Maxwell:  Yeah she presented us with an institutional critique, the precarious nature of making theatre-work.  It was interesting that she came after Foreman who is coming place of financial privilege.

Jessica:  I appreciated his idea of change.  That manifestos are actions of change but it felt like a nostalgic look at manifestos.  As he said he’s maintaining the same form of aesthetics that he’s been practicing … Do manifestos have to be contemporary?

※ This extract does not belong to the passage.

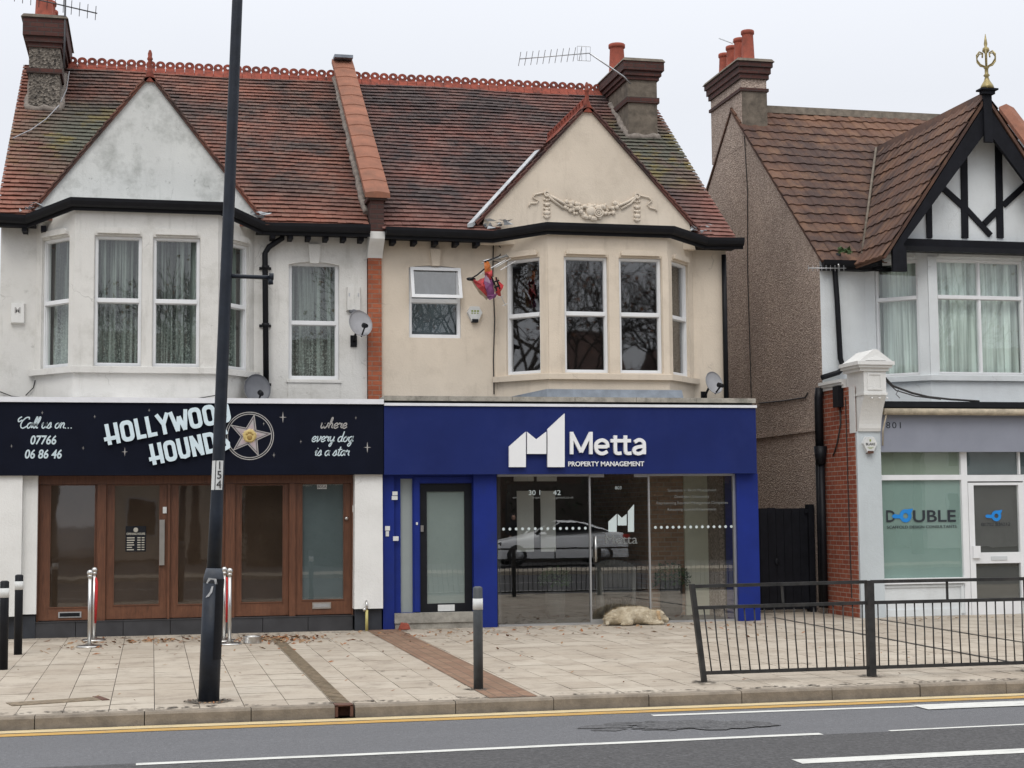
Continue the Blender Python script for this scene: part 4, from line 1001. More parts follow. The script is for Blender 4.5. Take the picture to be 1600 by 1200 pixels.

Kai:   There seems to be an anxiety towards manifestos. So you’re putting something on stage, either the race question or the gender question and then with the means that you’re using performance wise, you’re putting that question back again.

Jessica:  But I think that Jay Scheib didn’t display a form of anxiety … there is something political in negotiating or putting into tension the virtual world and our present world.   And also Tina Satter’s work, which shared her anxiety as an artist isn’t a political anxiety.

Tina Satter came up with her company and performed Schmoetics (A Poetics Talk) …

Maxwell:  Quotations from her work.  The songs that they sang and there was a monologue and a song performed.

Jessica:  What came across very strongly for me was how important writing from a place of deep felt emotion is for her.

Kai:  I would especially point this presentation out because they put something on stage and they didn’t break that with irony.

Jessica:  In the same way I don’t think that Branden Jacobs-Jenkins broke or backed away from his manifesto.  The last moment was one in which the actor speaking his words ate a pill creating a final image of a minstrel performer.